Secara pribadi, aku memilih gerakan politik. Siapa pun orangnya, yang paling penting stadion harus dibangun. Bukan apanya, Sulawesi Selatan masa cuma dikenal karena makanannya? Padahal PSM itu klub tua yang dihargai, namun melihat stadionnya, agaknya penghargaan itu bisa luntur.
Romantis betul soal janji-janji ini. Setiap tahun politik, selalu saja datang angin segar untuk membesarkan PSM. Tetapi lewat dari itu, semuanya lenyap. Membangun jalan, menebang pohon, memperbanyak ruko, membuat program yang tidak jelas, adalah pemerintah kita.
Seharusnya kita malu. Slogan-slogan politik soal Makassar terdepan di kawasan timur Indonesia, haruslah dipikir ulang. Di Kalimantan, stadion sudah banyak yang megah. Begitu juga di Papua. Lah, di Makassar?
Satu contohnya yakni Stadion Batakan di Kalimantan. Stadion ini paling megah di Kalimatan Timur. Batakan dibangun oleh Pemkot Balikpapan untuk Persiba. Stadion ini bisa menampung 46.000 penonton.
Selain itu ada juga Stadion Aji Imbut yang merupakan stadion pendamping stadion utama PON 2008 yaitu Stadion Palaran. Kapasitasnya 35.000 penonton. Stadion ini digunakan Mitra Kukar d Liga 1.
Oke, kalau di Makassar belum ada stadion yang layak. Lantas di kabupaten lain di Provinsi Sulsel? Lebih parah lagi. Apakah menurut pemerintah masyarakat Makassar atau Sulawesi Selatan tidak begitu mencintai bola, lantas sama sekali tidak dipikirkan tempat menonton langsung PSM secara tenang untuk mereka?
Tidak sampai di situ, suporter bahkan memberi masukan, jika sebaiknya Barombong segera diselesaikan. Sebaiknya pemerintah menahan dulu niatnya untuk membangun Mattoanging.
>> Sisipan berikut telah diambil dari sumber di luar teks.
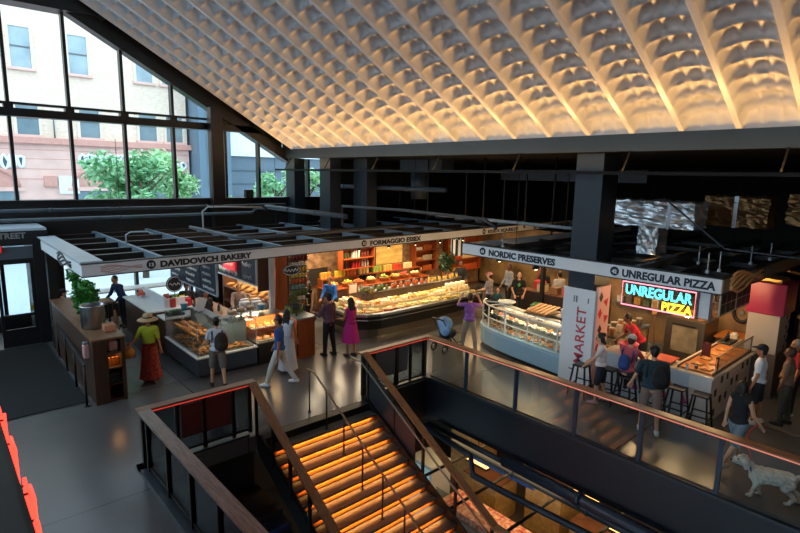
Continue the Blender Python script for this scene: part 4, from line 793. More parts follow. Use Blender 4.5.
def wedge_mb(): return MB().prism([(0, -.06), (.15, -.05), (.15, .05), (0, .06), (-.1, 0)], 0, .075)
def wheel_mb(): return MB().lathe([(.09, 0), (.1, .012), (.1, .07), (.09, .082)], n=18)
def block_mb(): return MB().rbox(-.07, .07, -.05, .05, 0, .085, .012)
def log_mb(): return MB().tube([(-.1, 0, .04), (-.09, 0, .04), (.09, 0, .04), (.1, 0, .04)], [.02, .04, .04, .02], 10)
def pack_mb(): return MB().rbox(-.06, .06, -.045, .045, 0, .05, .016)
zones = ['left curved end', 'left third', 'middle', 'right third']
rows = [('front row', .22, .765), ('second row', .36, .765), ('third row', .50, .765), ('raised fourth row', .67, .925), ('raised fifth row', .80, .925), ('raised back row', .93, .925)]
random.seed(5)
for ri, (rn, dd, z) in enumerate(rows):
    s = .25; kinds = {}
    while s < PLEN - .1:
        q = along(FL, s)
        if q is None: break
        p, nrm, ang = q; zi = min(3, int(s / PLEN * 4)); 
        shape = [('cheese_wedge', wedge_mb, 'wedge'), ('cheese_block', block_mb, 'block'), ('round_cheese', wheel_mb, 'wheel'), ('cheese_log', log_mb, 'log'), ('wrapped_pack', pack_mb, 'wrapped pack')][(ri * 2 + int(s * 3.1) + zi) % 5]
        ci = (ri + zi * 2 + int(s * 1.7)) % 7 if zi < 2 else (0, 1, 3, 4)[(ri + int(s * 2)) % 4]
        key = (shape[0], zi)
        if key not in kinds:
            cw = ['golden', 'pale cream', 'orange', 'white', 'mustard', 'peach', 'rust'][ci]
            kinds[key] = proto(shape[0], '%s cheese %s in the %s of the curved counter, %s' % (cw, shape[2], rn, zones[zi]), 'cheese', shape[1](), CHM[ci], '%s %ss, %s, %s' % (cw, shape[2], rn, zones[zi]))
        pos = p + nrm * dd
        kinds[key].put((pos.x, pos.y, z), ang + random.uniform(-.5, .5), sc=random.uniform(.9, 1.15)); s += random.uniform(.2, .25)
PCARD = {}
s = .3; n_ = 0
while s < PLEN - .2:
    p, nrm, ang = along(FL, s); zi = min(3, int(s / PLEN * 4)); q_ = p + nrm * (.29 if n_ % 2 else .59)
    if zi not in PCARD: PCARD[zi] = proto('price_card', 'small white price card among the cheeses, ' + zones[zi] + ' of the curved counter', 'card', MB().bar((0, 0, 0), (0, .02, .1), .09, .006, (0, 1, 0)).box(-.03, .03, -.012, .03, 0, .006), mat('price card white', '#f2ece0', .6), 'price cards, ' + zones[zi])
    PCARD[zi].put((q_.x, q_.y, .80 if n_ % 2 else .90), ang); s += .27; n_ += 1
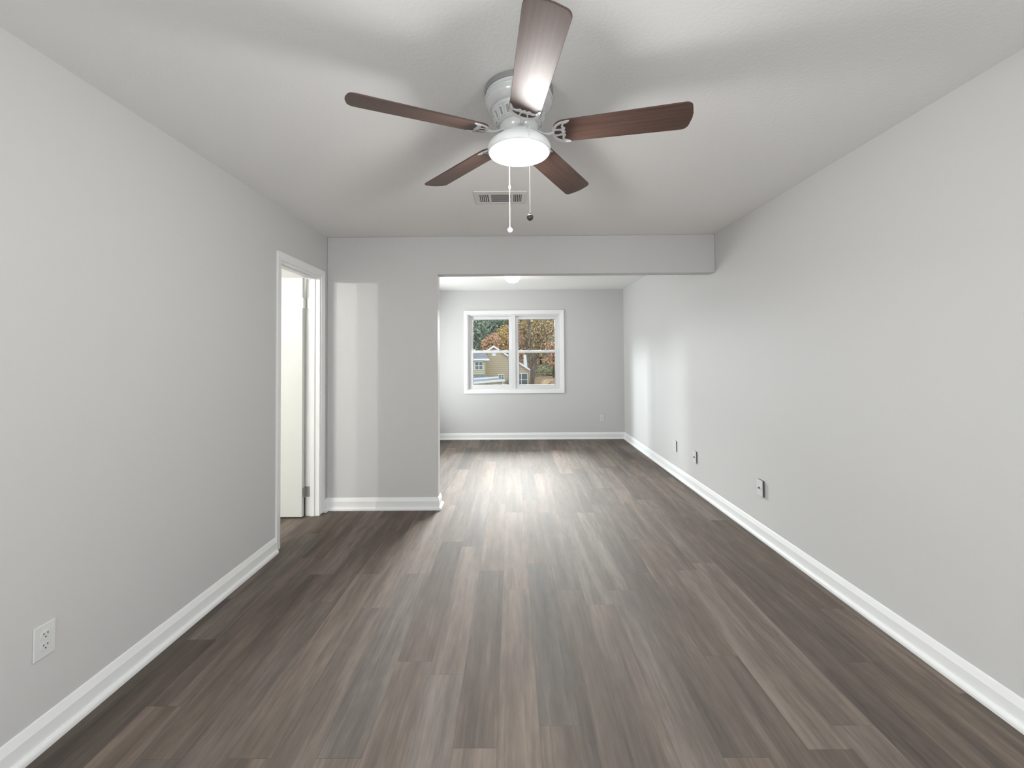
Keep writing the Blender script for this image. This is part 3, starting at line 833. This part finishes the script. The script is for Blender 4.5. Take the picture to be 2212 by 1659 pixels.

Ia takut, kalau PSM tidak bisa bermain di Makassar.
Kalau PSM dapat proyek pembangunan itu, masih masuk akal. Tapi kalau bukan mereka yang dapat? Kalau pun manajemen PSM yang mendapatkannya, suporter PSM pasti murung. PSM jadi tim musafir lagi. Tetapi, setidaknya ada lompatan ke depan, daripada di stadion kita begitu-begitu saja. Ya kan?
Dari semua ide-ide di atas, cukup menarik untuk dibaca dan menjadi angin “surga” yang diembuskan ke telinga pendukung PSM. Jika tidak ada satu pun yang terealisasi, sebaiknya Pemprov Sulsel dan Pemkot Makassar patut dijuluki sebagai ahlinya pembuat slogan kosong.